The first thing I did when I heard Jerzy Skolimowski was getting back behind the camera? Laughed. Not because it's funny—okay, a little funny, the guy is 87 and just made a donkey movie (“EO”) that out-hustled directors half his age. Cannes couldn't get enough. Picture that: everyone's hyped about a donkey dodging disaster, shot like it was “Run Lola Run.” And now—Skolimowski's aiming his lens at Auschwitz.
Hold up. Shia LaBeouf's involved? Not as a casualty, not as comic relief, but as star and—wait for it—screenwriter. Even my most cynical film-friends didn't see that coming.
An Unlikely Team. Or Maybe That's the Charm.
The film's name is “Angel of Death.” Yeah. Cheery. Set in the thick of WWII Auschwitz, LaBeouf takes on Dr. Miklos Nyiszli, the Jewish pathologist forced to work with Dr. Josef Mengele, the most nightmarish character in the Holocaust playbook. Skolimowski will direct and produce, working through his own Skopia Film. There's a rumor the project will be pitched ASAP for Polish Film Institute backing.
Let's unpack that: Shia LaBeouf, last seen running lines with David Mamet in a quick-shot indie (“Henry Johnson,” wrapped in five days and released with barely a whimper), now wrestling with a script that—if shot as early as this fall—could have Skolimowski waltzing back up the Cannes steps next spring. (No, there's no official release date. No trailer. Just that whiff of momentum, and a faint, collective gasp.)

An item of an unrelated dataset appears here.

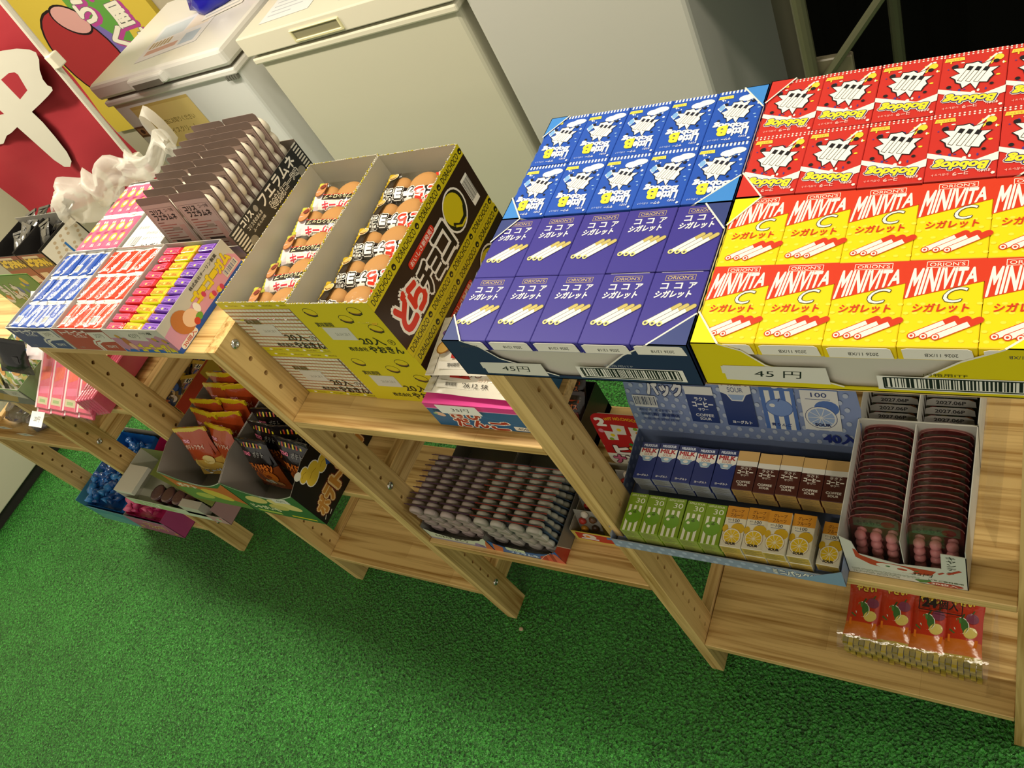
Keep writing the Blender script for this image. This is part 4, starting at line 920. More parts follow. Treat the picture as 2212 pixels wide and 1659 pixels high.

Am I suspicious? Sure. But I'm invested, if only because Skolimowski does resurrections like no one else. “Deep End,” “The Shout,” “Moonlighting”—his old stuff creeps into your bones. In France, critics write about his films the way American teens tweet about Taylor Swift. That's not hyperbole; flip open ‘Cahiers du Cinema' and count how often they invoke the man's last decade—“Essential Killing,” “Four Nights With Anna,” “11 Minutes.” He's the comeback king, and that's before counting “EO.”
Why Now, Why LaBeouf?
Maybe the pairing is a stroke of weird brilliance. LaBeouf—mess and all—knows how to show pain. Sometimes too well; sometimes he just leaks it all over the screen. I can see Skolimowski, unsentimental but never cold, taking Shia's volatility and trapping it in Auschwitz's claustrophobic nightmare. If anyone can make the Holocaust feel surreal-vivid again—not just textbook grim, but bodily, confusing, new—it's these two, working at what's got to be the strangest creative intersection this side of the festival circuit.
Does that make me nervous? Yes. I've seen enough “important” Holocaust movies that left me colder than an empty theater. But I'm betting Skolimowski, still the punk under the wily professor mask, isn't aiming for safe.
Late-Career Surges and Second Acts
Let's not forget—three years ago, “EO” burst out of nowhere and wound up with jury praise at Cannes. The guy's been up and down more than a festival escalator: periods of silence, cult classics, indie French resurgences. Some careers end quietly; his refuses to sit still.
Will “Angel of Death” echo Marley's ghost—reminding us why we flinch at history, what horror feels like before we wrap it in sepia and platitudes? Or will it buckle under its own ambition, the curse of all high-stakes “prestige” projects?
I don't know. Nobody knows.
But the old rebel is back at it, staring down the worst chapter humanity ever wrote, dragging LaBeouf with him. It's a risk. Sometimes—okay, most times—those are the movies that stick.
I'll be watching. Cannes probably will, too.